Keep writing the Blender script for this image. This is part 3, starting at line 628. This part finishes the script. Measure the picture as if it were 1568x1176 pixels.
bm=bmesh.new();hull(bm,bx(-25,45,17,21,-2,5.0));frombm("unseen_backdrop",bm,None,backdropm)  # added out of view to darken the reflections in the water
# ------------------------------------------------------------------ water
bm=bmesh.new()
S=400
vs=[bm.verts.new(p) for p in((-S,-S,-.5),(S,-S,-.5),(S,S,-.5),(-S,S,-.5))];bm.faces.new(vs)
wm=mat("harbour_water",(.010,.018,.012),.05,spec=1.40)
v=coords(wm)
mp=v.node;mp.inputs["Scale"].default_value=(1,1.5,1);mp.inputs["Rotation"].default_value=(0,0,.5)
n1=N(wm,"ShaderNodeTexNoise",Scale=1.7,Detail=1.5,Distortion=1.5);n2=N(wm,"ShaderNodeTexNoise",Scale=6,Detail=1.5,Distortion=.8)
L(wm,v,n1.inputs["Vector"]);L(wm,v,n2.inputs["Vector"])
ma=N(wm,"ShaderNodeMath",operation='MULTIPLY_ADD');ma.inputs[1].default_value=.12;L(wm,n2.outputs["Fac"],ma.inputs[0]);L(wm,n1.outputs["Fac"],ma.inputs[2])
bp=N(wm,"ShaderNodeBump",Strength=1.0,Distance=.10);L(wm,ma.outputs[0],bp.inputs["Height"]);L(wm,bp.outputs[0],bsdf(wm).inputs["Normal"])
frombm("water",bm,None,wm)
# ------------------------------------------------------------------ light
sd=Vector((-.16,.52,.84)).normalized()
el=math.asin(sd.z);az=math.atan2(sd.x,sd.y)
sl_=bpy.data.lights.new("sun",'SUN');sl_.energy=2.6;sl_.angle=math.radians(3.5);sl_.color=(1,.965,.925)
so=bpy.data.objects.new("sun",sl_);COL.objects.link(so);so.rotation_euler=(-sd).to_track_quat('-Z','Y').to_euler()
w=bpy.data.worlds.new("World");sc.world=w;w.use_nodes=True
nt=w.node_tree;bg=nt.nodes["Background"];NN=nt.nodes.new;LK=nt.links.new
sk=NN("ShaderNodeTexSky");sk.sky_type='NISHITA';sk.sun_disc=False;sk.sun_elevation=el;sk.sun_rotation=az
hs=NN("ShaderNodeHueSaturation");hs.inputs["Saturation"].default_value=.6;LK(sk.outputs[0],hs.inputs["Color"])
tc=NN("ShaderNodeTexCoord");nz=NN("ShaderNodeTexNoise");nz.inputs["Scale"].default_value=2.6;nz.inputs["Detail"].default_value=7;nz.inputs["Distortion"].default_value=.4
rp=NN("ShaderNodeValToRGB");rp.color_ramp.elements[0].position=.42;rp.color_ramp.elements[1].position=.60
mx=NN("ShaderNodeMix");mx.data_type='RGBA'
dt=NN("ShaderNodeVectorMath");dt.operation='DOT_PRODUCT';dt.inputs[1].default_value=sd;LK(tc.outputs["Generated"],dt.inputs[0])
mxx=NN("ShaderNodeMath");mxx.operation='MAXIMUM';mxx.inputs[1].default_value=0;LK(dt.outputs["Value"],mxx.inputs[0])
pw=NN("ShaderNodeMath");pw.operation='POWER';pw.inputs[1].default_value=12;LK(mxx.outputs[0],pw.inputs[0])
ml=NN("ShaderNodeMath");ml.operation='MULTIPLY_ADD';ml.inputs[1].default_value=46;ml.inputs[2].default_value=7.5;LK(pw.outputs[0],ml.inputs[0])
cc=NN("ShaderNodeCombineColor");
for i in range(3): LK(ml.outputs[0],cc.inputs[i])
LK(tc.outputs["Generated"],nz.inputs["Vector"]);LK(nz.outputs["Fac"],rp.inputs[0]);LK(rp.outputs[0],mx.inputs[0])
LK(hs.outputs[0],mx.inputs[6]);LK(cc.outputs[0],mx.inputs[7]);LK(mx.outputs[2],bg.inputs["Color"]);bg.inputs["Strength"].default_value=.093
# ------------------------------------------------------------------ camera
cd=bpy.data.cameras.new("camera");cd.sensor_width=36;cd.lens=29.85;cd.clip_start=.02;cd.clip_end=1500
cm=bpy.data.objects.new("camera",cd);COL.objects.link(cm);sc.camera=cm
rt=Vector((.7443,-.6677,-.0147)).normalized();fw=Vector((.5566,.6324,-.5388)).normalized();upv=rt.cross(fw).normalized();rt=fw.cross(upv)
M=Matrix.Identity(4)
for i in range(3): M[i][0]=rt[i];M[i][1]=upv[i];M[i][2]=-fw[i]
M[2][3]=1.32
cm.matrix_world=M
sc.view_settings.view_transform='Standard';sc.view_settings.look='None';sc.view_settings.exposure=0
==*==
#### YOUR GOAL
Write the data out again in full and exactly.

#### SOLUTION TO THE PROBLEM
Keep writing the Blender script for this image. This is part 3, starting at line 628. This part finishes the script. Measure the picture as if it were 1568x1176 pixels.
bm=bmesh.new();hull(bm,bx(-25,45,17,21,-2,5.0));frombm("unseen_backdrop",bm,None,backdropm)  # added out of view to darken the reflections in the water
# ------------------------------------------------------------------ water
bm=bmesh.new()
S=400
vs=[bm.verts.new(p) for p in((-S,-S,-.5),(S,-S,-.5),(S,S,-.5),(-S,S,-.5))];bm.faces.new(vs)
wm=mat("harbour_water",(.010,.018,.012),.05,spec=1.40)
v=coords(wm)
mp=v.node;mp.inputs["Scale"].default_value=(1,1.5,1);mp.inputs["Rotation"].default_value=(0,0,.5)
n1=N(wm,"ShaderNodeTexNoise",Scale=1.7,Detail=1.5,Distortion=1.5);n2=N(wm,"ShaderNodeTexNoise",Scale=6,Detail=1.5,Distortion=.8)
L(wm,v,n1.inputs["Vector"]);L(wm,v,n2.inputs["Vector"])
ma=N(wm,"ShaderNodeMath",operation='MULTIPLY_ADD');ma.inputs[1].default_value=.12;L(wm,n2.outputs["Fac"],ma.inputs[0]);L(wm,n1.outputs["Fac"],ma.inputs[2])
bp=N(wm,"ShaderNodeBump",Strength=1.0,Distance=.10);L(wm,ma.outputs[0],bp.inputs["Height"]);L(wm,bp.outputs[0],bsdf(wm).inputs["Normal"])
frombm("water",bm,None,wm)
# ------------------------------------------------------------------ light
sd=Vector((-.16,.52,.84)).normalized()
el=math.asin(sd.z);az=math.atan2(sd.x,sd.y)
sl_=bpy.data.lights.new("sun",'SUN');sl_.energy=2.6;sl_.angle=math.radians(3.5);sl_.color=(1,.965,.925)
so=bpy.data.objects.new("sun",sl_);COL.objects.link(so);so.rotation_euler=(-sd).to_track_quat('-Z','Y').to_euler()
w=bpy.data.worlds.new("World");sc.world=w;w.use_nodes=True
nt=w.node_tree;bg=nt.nodes["Background"];NN=nt.nodes.new;LK=nt.links.new
sk=NN("ShaderNodeTexSky");sk.sky_type='NISHITA';sk.sun_disc=False;sk.sun_elevation=el;sk.sun_rotation=az
hs=NN("ShaderNodeHueSaturation");hs.inputs["Saturation"].default_value=.6;LK(sk.outputs[0],hs.inputs["Color"])
tc=NN("ShaderNodeTexCoord");nz=NN("ShaderNodeTexNoise");nz.inputs["Scale"].default_value=2.6;nz.inputs["Detail"].default_value=7;nz.inputs["Distortion"].default_value=.4
rp=NN("ShaderNodeValToRGB");rp.color_ramp.elements[0].position=.42;rp.color_ramp.elements[1].position=.60
mx=NN("ShaderNodeMix");mx.data_type='RGBA'
dt=NN("ShaderNodeVectorMath");dt.operation='DOT_PRODUCT';dt.inputs[1].default_value=sd;LK(tc.outputs["Generated"],dt.inputs[0])
mxx=NN("ShaderNodeMath");mxx.operation='MAXIMUM';mxx.inputs[1].default_value=0;LK(dt.outputs["Value"],mxx.inputs[0])
pw=NN("ShaderNodeMath");pw.operation='POWER';pw.inputs[1].default_value=12;LK(mxx.outputs[0],pw.inputs[0])
ml=NN("ShaderNodeMath");ml.operation='MULTIPLY_ADD';ml.inputs[1].default_value=46;ml.inputs[2].default_value=7.5;LK(pw.outputs[0],ml.inputs[0])
cc=NN("ShaderNodeCombineColor");
for i in range(3): LK(ml.outputs[0],cc.inputs[i])
LK(tc.outputs["Generated"],nz.inputs["Vector"]);LK(nz.outputs["Fac"],rp.inputs[0]);LK(rp.outputs[0],mx.inputs[0])
LK(hs.outputs[0],mx.inputs[6]);LK(cc.outputs[0],mx.inputs[7]);LK(mx.outputs[2],bg.inputs["Color"]);bg.inputs["Strength"].default_value=.093
# ------------------------------------------------------------------ camera
cd=bpy.data.cameras.new("camera");cd.sensor_width=36;cd.lens=29.85;cd.clip_start=.02;cd.clip_end=1500
cm=bpy.data.objects.new("camera",cd);COL.objects.link(cm);sc.camera=cm
rt=Vector((.7443,-.6677,-.0147)).normalized();fw=Vector((.5566,.6324,-.5388)).normalized();upv=rt.cross(fw).normalized();rt=fw.cross(upv)
M=Matrix.Identity(4)
for i in range(3): M[i][0]=rt[i];M[i][1]=upv[i];M[i][2]=-fw[i]
M[2][3]=1.32
cm.matrix_world=M
sc.view_settings.view_transform='Standard';sc.view_settings.look='None';sc.view_settings.exposure=0